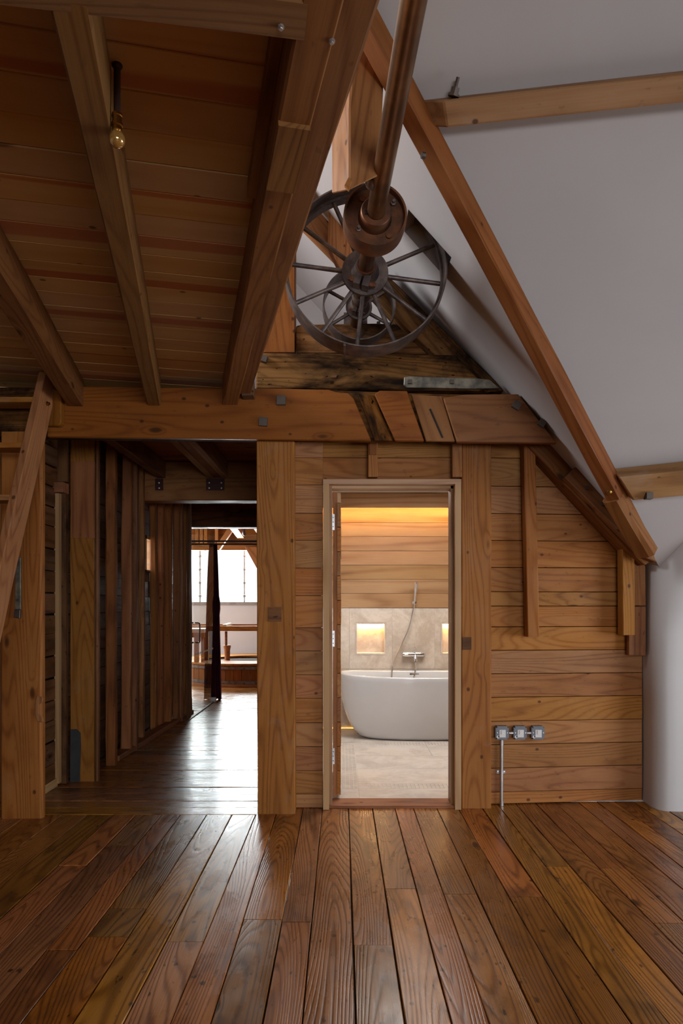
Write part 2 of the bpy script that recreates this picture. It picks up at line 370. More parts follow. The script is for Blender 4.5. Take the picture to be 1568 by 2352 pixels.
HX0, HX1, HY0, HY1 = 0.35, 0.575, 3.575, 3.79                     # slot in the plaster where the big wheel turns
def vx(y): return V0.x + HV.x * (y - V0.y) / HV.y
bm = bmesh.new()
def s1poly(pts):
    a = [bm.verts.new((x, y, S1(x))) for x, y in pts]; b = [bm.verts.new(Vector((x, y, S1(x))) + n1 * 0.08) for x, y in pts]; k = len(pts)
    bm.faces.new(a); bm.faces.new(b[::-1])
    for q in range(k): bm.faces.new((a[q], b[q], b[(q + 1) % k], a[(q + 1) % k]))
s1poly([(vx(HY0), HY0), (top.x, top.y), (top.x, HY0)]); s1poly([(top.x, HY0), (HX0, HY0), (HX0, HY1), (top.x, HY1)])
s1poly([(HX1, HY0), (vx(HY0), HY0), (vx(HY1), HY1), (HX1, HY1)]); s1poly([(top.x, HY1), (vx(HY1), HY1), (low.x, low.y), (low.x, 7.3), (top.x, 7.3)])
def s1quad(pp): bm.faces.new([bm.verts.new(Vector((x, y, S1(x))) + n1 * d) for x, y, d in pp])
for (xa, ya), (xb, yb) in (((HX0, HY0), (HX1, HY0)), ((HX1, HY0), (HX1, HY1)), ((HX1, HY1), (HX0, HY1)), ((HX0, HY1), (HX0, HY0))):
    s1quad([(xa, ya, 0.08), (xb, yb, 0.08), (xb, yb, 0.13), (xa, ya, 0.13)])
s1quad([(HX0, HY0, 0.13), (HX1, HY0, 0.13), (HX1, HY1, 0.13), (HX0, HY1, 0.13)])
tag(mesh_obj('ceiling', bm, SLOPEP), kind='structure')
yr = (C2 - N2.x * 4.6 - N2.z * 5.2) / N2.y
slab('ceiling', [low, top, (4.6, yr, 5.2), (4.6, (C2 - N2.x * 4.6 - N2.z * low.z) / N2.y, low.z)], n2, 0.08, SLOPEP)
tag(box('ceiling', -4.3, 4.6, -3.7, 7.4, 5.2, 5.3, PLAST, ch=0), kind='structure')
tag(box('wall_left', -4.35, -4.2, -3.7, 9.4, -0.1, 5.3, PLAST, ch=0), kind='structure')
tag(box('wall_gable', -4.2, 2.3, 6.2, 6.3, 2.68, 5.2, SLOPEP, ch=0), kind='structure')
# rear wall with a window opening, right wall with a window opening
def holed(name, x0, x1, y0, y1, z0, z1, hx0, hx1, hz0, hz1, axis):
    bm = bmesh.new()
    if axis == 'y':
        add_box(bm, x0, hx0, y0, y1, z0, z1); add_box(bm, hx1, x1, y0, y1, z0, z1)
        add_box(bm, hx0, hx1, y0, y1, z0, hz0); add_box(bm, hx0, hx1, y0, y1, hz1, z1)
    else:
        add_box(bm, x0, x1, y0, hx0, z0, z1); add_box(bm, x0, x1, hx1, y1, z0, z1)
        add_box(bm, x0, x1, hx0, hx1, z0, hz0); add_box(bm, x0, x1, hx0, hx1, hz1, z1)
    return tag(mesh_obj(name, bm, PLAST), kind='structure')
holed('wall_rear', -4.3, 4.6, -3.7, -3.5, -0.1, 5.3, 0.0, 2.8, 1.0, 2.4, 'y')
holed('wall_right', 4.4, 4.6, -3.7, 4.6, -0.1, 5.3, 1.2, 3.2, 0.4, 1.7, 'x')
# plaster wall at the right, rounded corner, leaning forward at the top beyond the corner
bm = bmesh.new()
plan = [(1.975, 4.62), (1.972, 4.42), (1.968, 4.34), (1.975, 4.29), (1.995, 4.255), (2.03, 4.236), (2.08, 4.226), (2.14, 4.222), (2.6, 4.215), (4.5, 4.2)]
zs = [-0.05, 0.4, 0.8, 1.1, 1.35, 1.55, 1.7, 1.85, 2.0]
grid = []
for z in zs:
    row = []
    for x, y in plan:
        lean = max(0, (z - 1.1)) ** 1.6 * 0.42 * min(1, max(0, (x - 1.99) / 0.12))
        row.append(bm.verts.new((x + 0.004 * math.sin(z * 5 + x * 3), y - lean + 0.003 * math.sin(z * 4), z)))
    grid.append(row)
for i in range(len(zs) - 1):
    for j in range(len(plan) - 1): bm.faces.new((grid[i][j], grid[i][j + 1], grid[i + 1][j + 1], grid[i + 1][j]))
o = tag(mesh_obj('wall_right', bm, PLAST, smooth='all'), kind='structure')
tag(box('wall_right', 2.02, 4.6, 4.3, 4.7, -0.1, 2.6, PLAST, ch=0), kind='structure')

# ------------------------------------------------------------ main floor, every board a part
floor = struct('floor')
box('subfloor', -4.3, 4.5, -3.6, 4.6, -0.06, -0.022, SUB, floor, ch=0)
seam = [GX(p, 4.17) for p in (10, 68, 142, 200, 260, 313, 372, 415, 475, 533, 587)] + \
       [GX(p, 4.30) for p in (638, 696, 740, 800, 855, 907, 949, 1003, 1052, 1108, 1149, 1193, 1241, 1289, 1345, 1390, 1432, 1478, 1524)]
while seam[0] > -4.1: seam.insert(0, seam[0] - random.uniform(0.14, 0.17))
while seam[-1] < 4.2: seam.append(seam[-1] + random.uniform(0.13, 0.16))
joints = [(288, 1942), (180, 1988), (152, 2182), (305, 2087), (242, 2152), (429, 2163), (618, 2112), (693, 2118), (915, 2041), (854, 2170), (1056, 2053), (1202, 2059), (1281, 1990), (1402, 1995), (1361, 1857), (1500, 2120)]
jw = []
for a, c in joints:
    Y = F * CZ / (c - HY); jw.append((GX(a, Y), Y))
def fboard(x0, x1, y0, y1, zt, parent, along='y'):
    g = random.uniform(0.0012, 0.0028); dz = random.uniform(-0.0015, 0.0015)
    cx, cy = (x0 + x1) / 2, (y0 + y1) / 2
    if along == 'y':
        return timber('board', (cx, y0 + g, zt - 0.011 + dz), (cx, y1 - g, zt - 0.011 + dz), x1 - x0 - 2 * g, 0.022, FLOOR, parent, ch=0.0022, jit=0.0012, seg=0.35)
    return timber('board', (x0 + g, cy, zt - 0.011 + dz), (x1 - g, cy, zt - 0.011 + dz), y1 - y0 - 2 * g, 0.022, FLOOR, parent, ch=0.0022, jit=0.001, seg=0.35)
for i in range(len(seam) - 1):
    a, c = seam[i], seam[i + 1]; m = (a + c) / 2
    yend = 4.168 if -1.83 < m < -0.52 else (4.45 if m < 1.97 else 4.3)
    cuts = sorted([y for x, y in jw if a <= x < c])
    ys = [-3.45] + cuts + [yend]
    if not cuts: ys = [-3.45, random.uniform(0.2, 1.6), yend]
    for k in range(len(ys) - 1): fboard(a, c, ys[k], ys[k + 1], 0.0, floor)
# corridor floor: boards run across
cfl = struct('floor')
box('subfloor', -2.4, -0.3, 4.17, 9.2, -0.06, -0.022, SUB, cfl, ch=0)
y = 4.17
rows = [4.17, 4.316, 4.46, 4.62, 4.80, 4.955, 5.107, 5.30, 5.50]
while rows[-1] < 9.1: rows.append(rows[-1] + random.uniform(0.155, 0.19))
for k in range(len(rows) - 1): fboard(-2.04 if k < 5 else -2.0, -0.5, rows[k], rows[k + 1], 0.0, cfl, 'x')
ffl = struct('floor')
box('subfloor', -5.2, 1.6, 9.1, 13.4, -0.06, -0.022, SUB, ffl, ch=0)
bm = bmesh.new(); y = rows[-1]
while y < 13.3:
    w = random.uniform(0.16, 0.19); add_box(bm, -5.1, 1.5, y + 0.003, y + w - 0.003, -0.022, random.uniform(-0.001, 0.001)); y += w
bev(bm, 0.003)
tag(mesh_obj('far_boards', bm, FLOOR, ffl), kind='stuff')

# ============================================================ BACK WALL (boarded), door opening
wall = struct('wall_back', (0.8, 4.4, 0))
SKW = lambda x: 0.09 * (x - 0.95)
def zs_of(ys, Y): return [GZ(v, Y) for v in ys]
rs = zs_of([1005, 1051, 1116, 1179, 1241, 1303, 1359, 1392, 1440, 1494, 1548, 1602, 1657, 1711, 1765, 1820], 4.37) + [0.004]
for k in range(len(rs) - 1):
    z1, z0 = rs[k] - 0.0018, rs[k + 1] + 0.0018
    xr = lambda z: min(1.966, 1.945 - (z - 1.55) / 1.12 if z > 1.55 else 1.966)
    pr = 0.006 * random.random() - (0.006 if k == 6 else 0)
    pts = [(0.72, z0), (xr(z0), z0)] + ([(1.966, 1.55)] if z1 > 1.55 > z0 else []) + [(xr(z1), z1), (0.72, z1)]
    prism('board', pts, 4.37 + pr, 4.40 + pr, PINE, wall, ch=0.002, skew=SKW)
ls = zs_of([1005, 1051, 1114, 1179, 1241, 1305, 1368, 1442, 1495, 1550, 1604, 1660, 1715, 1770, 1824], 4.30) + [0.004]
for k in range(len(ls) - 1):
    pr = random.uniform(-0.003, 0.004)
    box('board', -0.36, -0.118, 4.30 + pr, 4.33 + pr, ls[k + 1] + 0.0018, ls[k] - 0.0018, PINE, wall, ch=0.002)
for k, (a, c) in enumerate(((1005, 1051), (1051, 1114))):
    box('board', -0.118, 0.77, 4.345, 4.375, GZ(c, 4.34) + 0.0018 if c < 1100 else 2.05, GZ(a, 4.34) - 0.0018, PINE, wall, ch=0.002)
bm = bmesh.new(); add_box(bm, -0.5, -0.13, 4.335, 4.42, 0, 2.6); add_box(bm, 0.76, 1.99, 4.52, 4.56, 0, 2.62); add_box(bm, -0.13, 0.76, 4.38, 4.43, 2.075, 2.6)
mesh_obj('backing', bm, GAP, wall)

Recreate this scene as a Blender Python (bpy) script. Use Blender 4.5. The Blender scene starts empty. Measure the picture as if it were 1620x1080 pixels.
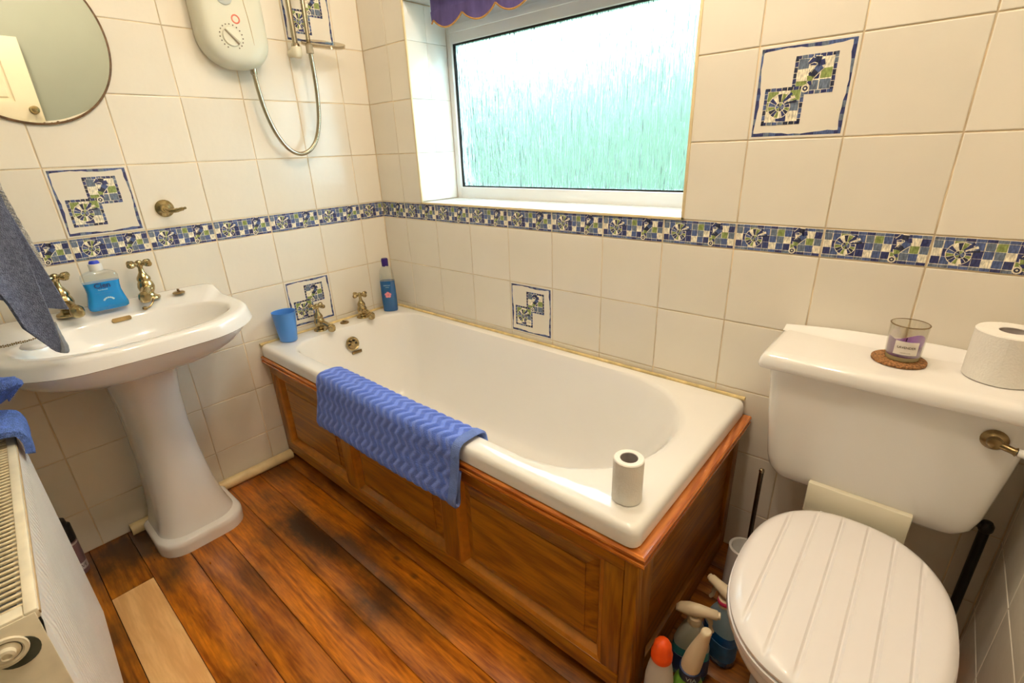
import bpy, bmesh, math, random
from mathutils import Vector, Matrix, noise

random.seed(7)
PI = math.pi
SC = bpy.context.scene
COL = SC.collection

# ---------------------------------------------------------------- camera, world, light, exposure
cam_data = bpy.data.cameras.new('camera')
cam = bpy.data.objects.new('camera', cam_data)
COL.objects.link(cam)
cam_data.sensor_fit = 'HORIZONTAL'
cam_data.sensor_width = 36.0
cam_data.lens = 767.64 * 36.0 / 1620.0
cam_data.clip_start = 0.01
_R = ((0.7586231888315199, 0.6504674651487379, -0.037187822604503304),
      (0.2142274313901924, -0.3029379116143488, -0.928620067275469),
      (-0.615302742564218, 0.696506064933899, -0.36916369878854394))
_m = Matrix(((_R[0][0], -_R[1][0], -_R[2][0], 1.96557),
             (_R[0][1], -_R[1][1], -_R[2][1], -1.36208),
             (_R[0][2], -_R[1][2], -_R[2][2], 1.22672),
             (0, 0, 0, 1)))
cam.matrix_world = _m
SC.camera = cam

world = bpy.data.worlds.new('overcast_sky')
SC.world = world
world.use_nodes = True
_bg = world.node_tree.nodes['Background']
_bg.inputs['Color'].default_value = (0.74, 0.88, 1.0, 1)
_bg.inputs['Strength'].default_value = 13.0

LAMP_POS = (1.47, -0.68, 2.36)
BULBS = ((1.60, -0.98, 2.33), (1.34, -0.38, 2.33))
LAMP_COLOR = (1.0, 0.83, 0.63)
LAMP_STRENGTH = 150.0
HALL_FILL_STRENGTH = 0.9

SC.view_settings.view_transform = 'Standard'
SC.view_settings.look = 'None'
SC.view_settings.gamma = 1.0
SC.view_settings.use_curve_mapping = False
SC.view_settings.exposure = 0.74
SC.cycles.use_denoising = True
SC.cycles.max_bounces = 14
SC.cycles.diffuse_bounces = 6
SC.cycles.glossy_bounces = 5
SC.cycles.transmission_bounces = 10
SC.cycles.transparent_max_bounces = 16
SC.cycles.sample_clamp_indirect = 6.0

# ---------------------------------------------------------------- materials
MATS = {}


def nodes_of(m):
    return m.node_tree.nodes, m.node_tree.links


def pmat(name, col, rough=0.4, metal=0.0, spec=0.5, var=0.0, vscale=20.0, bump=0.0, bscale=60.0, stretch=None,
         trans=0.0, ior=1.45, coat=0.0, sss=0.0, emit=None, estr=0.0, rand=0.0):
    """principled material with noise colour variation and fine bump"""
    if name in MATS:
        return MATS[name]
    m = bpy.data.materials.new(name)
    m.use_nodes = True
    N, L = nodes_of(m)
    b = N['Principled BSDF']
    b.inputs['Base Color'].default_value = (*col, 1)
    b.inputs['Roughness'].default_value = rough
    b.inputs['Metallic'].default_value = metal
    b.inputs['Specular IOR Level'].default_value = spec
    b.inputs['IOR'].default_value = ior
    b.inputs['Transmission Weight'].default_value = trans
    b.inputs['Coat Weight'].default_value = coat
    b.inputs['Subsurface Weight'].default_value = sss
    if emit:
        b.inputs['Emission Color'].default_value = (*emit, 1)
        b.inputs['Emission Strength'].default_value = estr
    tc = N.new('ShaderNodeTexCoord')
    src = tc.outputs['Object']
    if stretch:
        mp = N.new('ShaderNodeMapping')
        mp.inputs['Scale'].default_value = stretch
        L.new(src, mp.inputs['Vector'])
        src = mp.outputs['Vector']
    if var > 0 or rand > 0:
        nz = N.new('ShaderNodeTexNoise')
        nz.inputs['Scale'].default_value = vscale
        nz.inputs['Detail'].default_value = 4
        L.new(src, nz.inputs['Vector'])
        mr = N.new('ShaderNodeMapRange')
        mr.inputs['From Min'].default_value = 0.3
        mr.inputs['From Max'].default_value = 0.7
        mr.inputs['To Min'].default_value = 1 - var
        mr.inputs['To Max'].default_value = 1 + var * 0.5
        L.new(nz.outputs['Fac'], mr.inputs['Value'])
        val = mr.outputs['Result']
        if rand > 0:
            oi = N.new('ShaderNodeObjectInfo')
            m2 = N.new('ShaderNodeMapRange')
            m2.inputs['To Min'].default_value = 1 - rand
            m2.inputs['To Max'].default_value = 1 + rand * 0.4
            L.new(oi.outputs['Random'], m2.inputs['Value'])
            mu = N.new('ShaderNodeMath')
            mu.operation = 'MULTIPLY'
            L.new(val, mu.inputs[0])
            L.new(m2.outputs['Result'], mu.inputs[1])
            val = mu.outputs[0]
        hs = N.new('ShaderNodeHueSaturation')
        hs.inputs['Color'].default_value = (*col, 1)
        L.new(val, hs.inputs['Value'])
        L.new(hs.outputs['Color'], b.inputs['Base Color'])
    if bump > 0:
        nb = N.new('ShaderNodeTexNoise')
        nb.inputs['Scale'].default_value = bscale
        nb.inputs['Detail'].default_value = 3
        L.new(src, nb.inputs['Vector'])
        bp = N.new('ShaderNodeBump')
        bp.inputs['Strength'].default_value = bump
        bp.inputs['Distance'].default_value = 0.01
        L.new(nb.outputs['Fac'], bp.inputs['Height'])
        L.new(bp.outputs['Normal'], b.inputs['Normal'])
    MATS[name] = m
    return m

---

■ **Written exercise**: Reproduce, without alteration, solely the lines beginning at the line that includes "slab('ceiling', [low, top, (4.6, yr, 5.2), (4.6, (C2" and ending at the line that includes "-0.1, 5.3, PLAST, ch=0), kind='structure')", both lines included.

■ **Right answer**:
slab('ceiling', [low, top, (4.6, yr, 5.2), (4.6, (C2 - N2.x * 4.6 - N2.z * low.z) / N2.y, low.z)], n2, 0.08, SLOPEP)
tag(box('ceiling', -4.3, 4.6, -3.7, 7.4, 5.2, 5.3, PLAST, ch=0), kind='structure')
tag(box('wall_left', -4.35, -4.2, -3.7, 9.4, -0.1, 5.3, PLAST, ch=0), kind='structure')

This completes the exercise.